For a license to be issued by a state or local municipality that guaranteed equal protection of the laws would be impossible. It would have to be more than one law, or it would have to require parties that met the criteria of the law being treated differently under the law. Any party that meets the criteria of the law must be treated the same by it.

Laws that do not define those who qualify to be governed by them are vague and should be thrown out and overturned as null, NOT rewritten by a court to define them in a way they are not already defined. Courts should have disqualified marriage laws that did not define the participants. Likewise, courts should not ever pretend to be legislatures and dictate definitions not already contained in the intent of the legislature.

As with most issues of a grand nature, the opposition reacts to the objection. It does not pro act to the result desired. That, in this instance, means people seek to ban gay marriage. Wrong move. People seek to define marriage through constitutional amendments. All it takes is to rewrite the marriage laws to define marriage to qualified individuals for state and municipal licenses. Sure, it will be taken to court. But the argument there is that the law only applies to qualified individuals. There is no law prohibiting marriage for anyone. There is only a law permitting marriage to persons of opposing gender. One from each.

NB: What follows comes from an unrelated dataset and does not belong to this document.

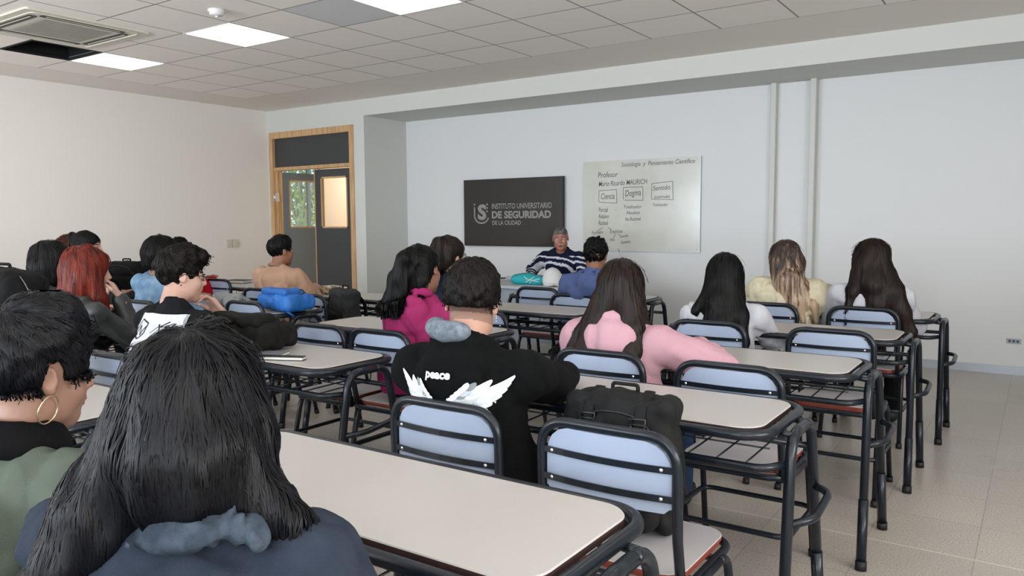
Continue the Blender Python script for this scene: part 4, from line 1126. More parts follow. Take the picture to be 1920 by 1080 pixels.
def make_hair(R, h, kind):
    Hc, Rh, rt, fwd, base, body = R['Hc'], R['Rh'], R['Rs'][:, 0], R['Rs'][:, 1], R['base'], R['body']
    W = lambda x, y, z: Hc+Rh@V(x, y, z); B = lambda x, y, z: Hc+rt*x+fwd*y+V(0, 0, z)
    st = h['style']; hr = h.get('res', 0.007); t = h.get('vol', 0.0)
    pts = [Hc]
    for ch in h.get('falls', []): pts += [B(*p[:3]) for p in ch]
    pts = np.array(pts); lo = pts.min(0)-0.17; hi = pts.max(0)+0.17
    F = Field(lo, hi, hr)
    if st == 'short':
        F.ell(W(0, -0.017, 0.038), (0.076+t*0.7, 0.096+t*0.7, 0.086+t), Rh, 0)
        tv = h.get('topvol', 0.01)
        F.ell(W(0, 0.01, 0.075+tv), (0.056+t, 0.074, 0.044+t), Rh, 0.02)
        if h.get('quiff'): F.ell(W(0.0, 0.075, 0.095), (0.05, 0.03, 0.03), Rh, 0.03)
        F.noise(0.006*h.get('rough', 1), 0.022, 2); F.noise(0.004*h.get('rough', 1), 0.010, 5)
        fq = h.get('face', (0, 0.125, -0.022, 0.070, 0.078, 0.088)); F.ell(W(*fq[:3]), fq[3:6], Rh, 0.012, True)
        for s in (-1, 1): F.ell(W(s*0.088, 0.004, h.get('earz', -0.022)), (0.026+t, 0.028, h.get('earr', 0.042)), Rh, 0.01, True)
        zn = h.get('nape', -0.055); n = Rh@V(0, 0.25, -1); F.cut(W(0, -0.09, zn), n)
    else:
        F.ell(W(0, -0.018, 0.036), (0.083+t, 0.103+t, 0.092+t), Rh, 0)
        if h.get('sides', True):
            for s in (-1, 1): F.ell(W(s*0.058, -0.012, -0.035), (0.032+t*0.5, 0.062+t*0.5, 0.09), Rh, 0.03)
        F.ell(W(0, -0.06, -0.03), (0.07+t, 0.05+t, 0.09), Rh, 0.03)
        for ch in h.get('falls', []):
            for a, b in zip(ch[:-1], ch[1:]): F.cone(B(*a[:3]), B(*b[:3]), a[3], b[3], h.get('k', 0.03))
        for b_ in h.get('balls', []): F.ell(W(*b_[:3]), b_[3:6], Rh, 0.012)
        F.noise(0.006*h.get('rough', 1), 0.03, 2, (1, 1, 0.35)); F.noise(0.003, 0.012, 7, (1, 1, 0.25))
        fc = h.get('face', (0, 0.118, -0.030, 0.068, 0.070, 0.088)); F.ell(W(*fc[:3]), fc[3:6], Rh, 0.01, True)
        if h.get('ears'):
            for s in (-1, 1): F.ell(W(s*0.092, 0.008, -0.028), (0.030, 0.034, 0.045), Rh, 0.01, True)
        if h.get('nape') is not None: F.cut(W(0, -0.09, h['nape']), Rh@V(0, 0.5, -1))
    fcx = h.get('face', (0, 0.118, -0.030, 0.068, 0.070, 0.088))
    def avoid(P):
        q_ = (P-Hc)@Rh
        a = (((q_-np.array(fcx[:3]))/(np.array(fcx[3:6])*0.93))**2).sum(1) < 1
        if st == 'short' or h.get('ears'): a |= (((np.abs(q_)*np.array([1, 0, 0])+q_*np.array([0, 1, 1])-np.array([0.090, 0.003, h.get('earz', -0.024)]))/np.array([0.028+t, 0.026, h.get('earr', 0.040)*0.95]))**2).sum(1) < 1
        if st == 'short': a |= (q_[:, 2] < h.get('nape', -0.055)-0.012+0.1*np.abs(q_[:, 1]))
        return a
    v, q = F.mesh(); n_base = len(q); crown = W(0, -0.05, 0.12)
    if st == 'short':
        cr = W(*h.get('crown', (0.01, -0.07, 0.10)))
        def flow(P): d = P-cr; d /= np.linalg.norm(d, axis=1, keepdims=True)+1e-6; return d+V(0, 0, -0.25)+Rh[:, 0]*h.get('sweep', 0.0)
        vs, qs = strands(F, v, flow, h.get('n', 1500), 5, h.get('len', 0.008), h.get('w', 0.0030), 3, 0.002, h.get('jit', 0.35), 0.10, True, 1.0, 0.5, 2, avoid)
    else:
        tie = h.get('tie')
        def flow(P):
            d = P-crown; r = np.linalg.norm(d, axis=1, keepdims=True); d = d/(r+1e-6)
            if tie is not None:
                T = W(*tie); e = T-P; el = np.linalg.norm(e, axis=1, keepdims=True); near = (np.linalg.norm(P-W(0, 0, 0.02), axis=1, keepdims=True) < 0.128)*(el > 0.045)*1.0
                return near*e/(el+1e-6)*1.5+(1-near)*V(0, 0, -1)
            w = np.clip((P[:, 2:3]-(Hc[2]-0.03))/0.12, 0, 1)
            return d*w+V(0, 0, -1)*(1.1-w)+fwd*h.get('flowy', 0.0)+rt*h.get('flowx', 0.0)*(1-w)
        vs, qs = strands(F, v[v[:, 2] > v[:, 2].min()+0.08], flow, h.get('n', 1500), h.get('steps', 14), h.get('len', 0.02), h.get('w', 0.0035), 3, h.get('lift', 0.003), h.get('jit', 0.22), h.get('wander', 0.03), True, 1.0, h.get('lv', 0.5), h.get('free', 3), avoid)
    vv = np.concatenate([v, vs]); qq = np.concatenate([q, qs+len(v)])
    o = np_obj(h.get('name', 'hair'), vv, qq, h['mat'], body, base); R['HF'] = F
    return o
def glasses(R, mt, thick=0.0016, name='glasses', low=0.0):
    Hc, Rh, base, body = R['Hc'], R['Rh'], R['base'], R['body']; W = lambda x, y, z: Vector(Hc+Rh@V(x, y, z)-base)
    b = MB()
    for s in (-1, 1):
        ring = [W(s*0.033+0.022*math.cos(a), 0.098-0.012*abs(math.cos(a)), low+0.003+0.016*math.sin(a)) for a in np.linspace(0, 2*math.pi, 19)[:-1]]
        b.tube(ring, thick, 0, 6, True); b.tube([W(s*0.055, 0.090, low+0.008), W(s*0.080, 0.045, 0.010), W(s*0.082, -0.005, 0.010), W(s*0.078, -0.02, -0.004)], thick, 0, 6)
        b.tube([W(s*0.011, 0.098, low+0.005), W(0, 0.101, low+0.008)], thick, 0, 6)
    o = b.build(name, mt, body)
    b = MB()
    for s in (-1, 1):
        vs = [W(s*0.033+0.021*math.cos(a), 0.098-0.012*abs(math.cos(a)), low+0.003+0.015*math.sin(a)) for a in np.linspace(0, 2*math.pi, 17)[:-1]]
        b.add(vs, [tuple(range(16))])
    b.build('lens', mat('lens_glass', '#ffffff', 0.03, trans=1.0, spec=0.5), o)
    return o
# ================================================================== THE CAST
# --- student with the hoop earring, nearest left
def x1(R):
    b = MB(); c = R['Hc']+R['Rh']@V(0.083, -0.006, -0.058); rx = R['Rh']@rotz(0.5)
    b.tube([Vector(c+rx@V(0.004*math.sin(a), 0.027*math.cos(a), 0.029*math.sin(a))-R['base']) for a in np.linspace(0, 2*math.pi, 33)[:-1]], 0.0016, 0, 8, True)
    tag(b.build('hoop_earring', mat('pale_gold', '#d8c6a0', 0.2, metal=0.9), R['body']), 'large thin pale gold hoop earring')
    # undershirt collar
    F = Field(R['Nb']-0.14, R['Nb']+0.14, 0.008); F.torus(R['Nb']+V(0, 0, 0.018), R['Rs']@rotx(-0.2), 0.062, 0.064, 0.017, 0.02); F.torus(R['Nb']+V(0, 0, -0.01), R['Rs']@rotx(-0.2), 0.075, 0.075, 0.02, 0.02)
    F.noise(0.003, 0.03, 4); F.cone(R['Nb']-V(0, 0, .05), R['Nb']+V(0, 0, .1), 0.052, 0.058, 0.005, True)
    v, q = F.mesh(); np_obj('black_collar', v, q, cloth('black_knit', '#0e0e10'), R['body'], R['base'])
person('person in an olive green jacket with short black hair and a large hoop earring', (-1.60, 0.52), 4, (-1.698, 0.756, 1.053), -3, -6, 4, SK2, dict(fem=True),
    dict(style='short', mat=H_blue, vol=0.022, topvol=0.035, rough=0.9, nape=-0.03, n=6500, len=0.012, w=0.0028, res=0.005, sweep=0.1, jit=0.12, earz=-0.008, earr=0.052, crown=(0.0, -0.06, 0.10)),
    dict(mat=cloth('olive_cotton', '#525a50', 0.8), name='jacket', t=0.022, arm=0.012, fold=0.010, fscale=0.11, seed=4), TR_black, {'R': dict(w=V(-1.48, 0.86, 0.64)), 'L': dict(w=V(-1.70, 0.86, 0.64))}, 0.19, 0.0035, 0.008, extra=x1)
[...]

Then the Supreme Court will eventually be faced with being forced to read the 14th Amendment for what it says. Not for what gay activists want it to say.

In the meantime, should SCOTUS rule that there is a right to gay marriage, or that marriage laws include people not defined as being included then they will have to also include non-gay persons or the laws will only apply to gays. The tables will have been turned and heterosexual persons seeking to enter into a license to marry will not be permitted to do so as they are not specifically granted that right.